Keystone XL Pipeline Updates: Gov. Scott Walker Lobbies Kerry for Pipeline


MADISON, Wis. (AP) — Wisconsin Gov. Scott Walker is sending another letter in support of the proposed Keystone XL pipeline that would deliver oil from Canada to refineries along the Gulf Coast.

Walker addressed the letter Thursday to Secretary of State John Kerry urging the project’s approval. The letter is similar to one he sent in April and comes after the State Department found the pipeline would have little impact on the environment.

Walker says the pipeline would create up to 9,000 jobs in Wisconsin over 20 years.

The Obama Administration has delayed a decision on the pipeline for years. Environmentalists and some landowners oppose the project, while oil companies and the Canadian government support it.

PHILADELPHIA (AP) — Environmental groups are planning a protest in Philadelphia against the proposed Keystone XL Pipeline.

The protest is planned for Monday at 12:30 p.m. at the Federal Building on Arch street, according to a release from the Earth Quaker Action Team and the Pennsylvania chapter of the Sierra Club. They say the event will include civil disobedience targeting the Obama Administration.

The proposed 1,100-mile pipeline has become a high-profile symbol of the political debate over climate change.

Pipeline supporters, including lawmakers from both parties and many business and labor groups, say the project would create jobs and reduce the need for oil imports. Opponents say the pipeline would carry “dirty oil” that contributes to global warming.

The pipeline would travel from Canada to Nebraska and connect there with existing pipelines.

JEFFERSON CITY, Mo. (AP) — Missouri Gov. Jay Nixon is in favor of the proposed oil pipeline route through the middle of the United States, joining other Midwestern governors who are urging President Barack Obama to approve its construction.

The Democratic governor endorsed the Keystone XL pipeline in a letter to Secretary of State John Kerry on Monday.

“The approval and construction of the Keystone XL Pipeline will strengthen our economy, create jobs and promote North American energy independence,” Nixon wrote.

The roughly 1,100-mile pipeline would carry oil derived from tar sands in western Canada to a hub in Nebraska, where it would connect with existing pipelines to carry the crude oil down to refineries in Texas. The new pipelines would not cross Missouri’s borders.

The State Department is currently taking comments on the project before making a recommendation to Obama on whether to approve it. The department needs to sign off because the pipeline would cross a U.S. border.

Environmental groups have opposed the long-delayed project, arguing the pipeline would carry oil that contributes to global warming and could possibly spill.

Last month, the State Department reported no major environmental objections and Nixon dubbed the project as an “environmentally responsible way” to promote energy independence.

Nixon previously hadn’t directly weighed in on the Keystone project, but did previously support the expansion of another oil pipeline in Missouri.

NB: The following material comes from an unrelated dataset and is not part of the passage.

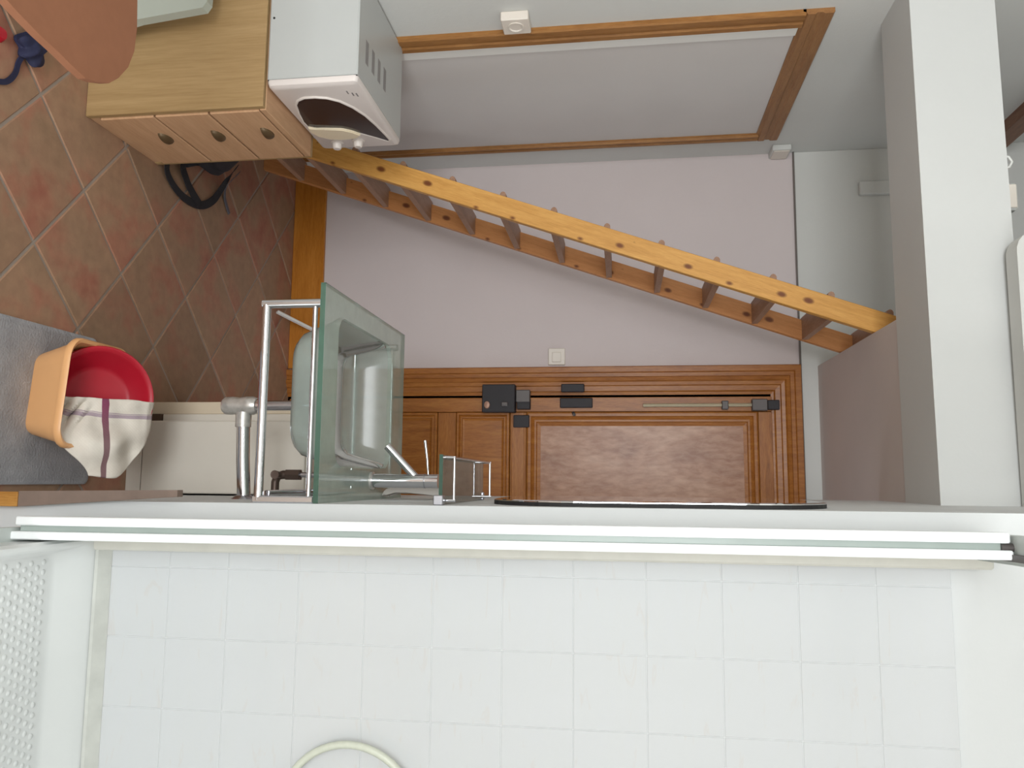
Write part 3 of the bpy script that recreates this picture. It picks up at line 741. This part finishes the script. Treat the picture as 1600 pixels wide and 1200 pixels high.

Last year, He praised a Canadian company’s announcement to build a new 600-mile pipeline from Illinois to Oklahoma along an existing pipeline route running diagonally from northeast to west-central Missouri.

Missouri’s two U.S. senators — Democrat Claire McCaskill and Republican Roy Blunt — have also endorsed construction of the Keystone pipeline.

Obama told a group of state governors at a White House meeting in February that he expects to make a decision on the project’s future in a couple of months.